Может быть, самым мучительным для Сергея Ивановича был юбилей Лысенко: ему стукнуло пятьдесят.
3 октября, воскресенье, Москва: «Вчера на юбилее Тр. Денисовича. Тут по законам диалектики наука превращалась в свою противоположность. Это с ясностью раскрывалось в докладе академика Презента, вещавшего о новой лысенковской науке, не объясняющей, а изменяющей природу, о распоряжениях, совпадающих с законами природы. Густо наполненный зал. Гора кожаных адресов. Мичуринские яблоки. Одни и те же слова многие десятки раз».
Сказаться больным и не пойти? Нельзя. Воспримут как демонстрацию.
«Снова приходится повторить – почва выбита из-под ног и чувствую себя мухой, которая может прилипнуть к листу, или еще как-нибудь исчезнуть каждую минуту».
Раньше он ощущал себя вороной в павлиньих перьях, теперь – мухой на липучей бумаге…
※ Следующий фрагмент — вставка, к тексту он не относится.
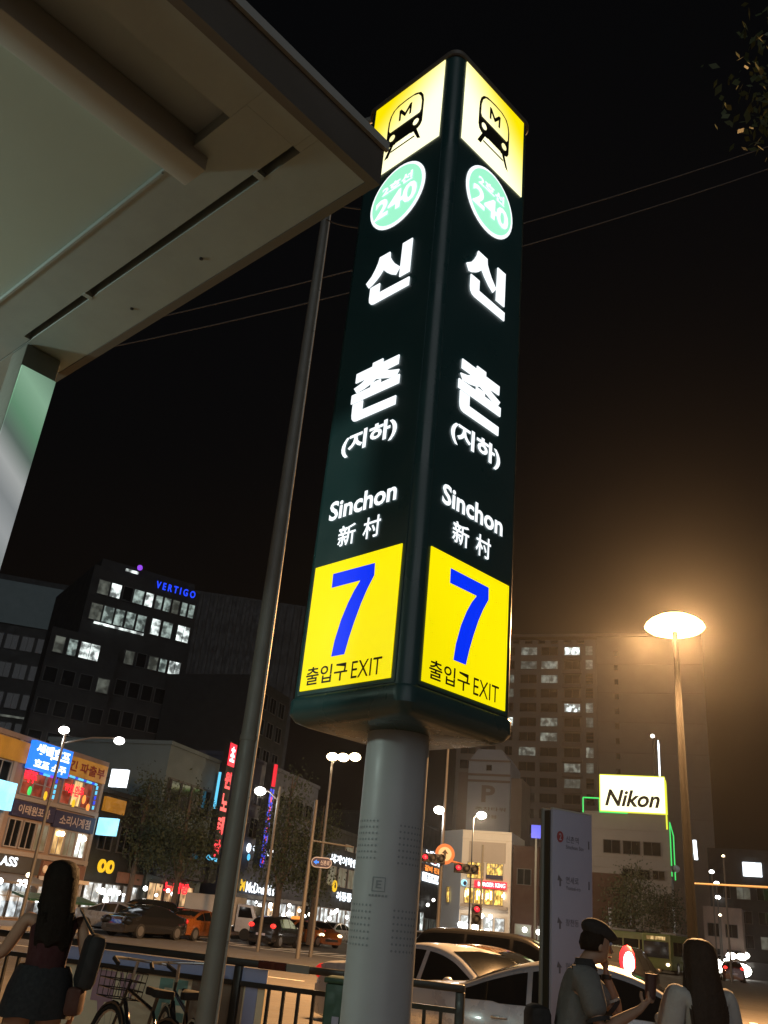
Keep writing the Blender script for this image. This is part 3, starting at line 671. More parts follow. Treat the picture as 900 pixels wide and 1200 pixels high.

«Для чего жил? Чтобы узнать и понять. И действительно, многое понял».
Понял и ужаснулся.
Было стыдно и грустно.
И страшно
Торжествовала распутинщина. Академия, как обычно, отбивалась от изобретателей «вечных двигателей» и иных чудес, призванных осчастливить диктатуру пролетариата и трудящихся всего мира. Теперь безграмотные прожекты все чаще сопровождались угрозами изобличить реакционеров, вредителей, засевших в Академии наук, организовать дискуссию по образцу Августовской сессии ВАСХНИЛ. В Горках Ленинских, в лысенковском «экспериментальном хозяйстве», были запрещены латинские названия растений…
3.
Издевательства Мефистофеля становились все более изощренными.
В конце ноября на имя президента Академии наук пришло два письма из-за границы – от почетного академика Генри Дейла и члена-корреспондента Германа Мёллера.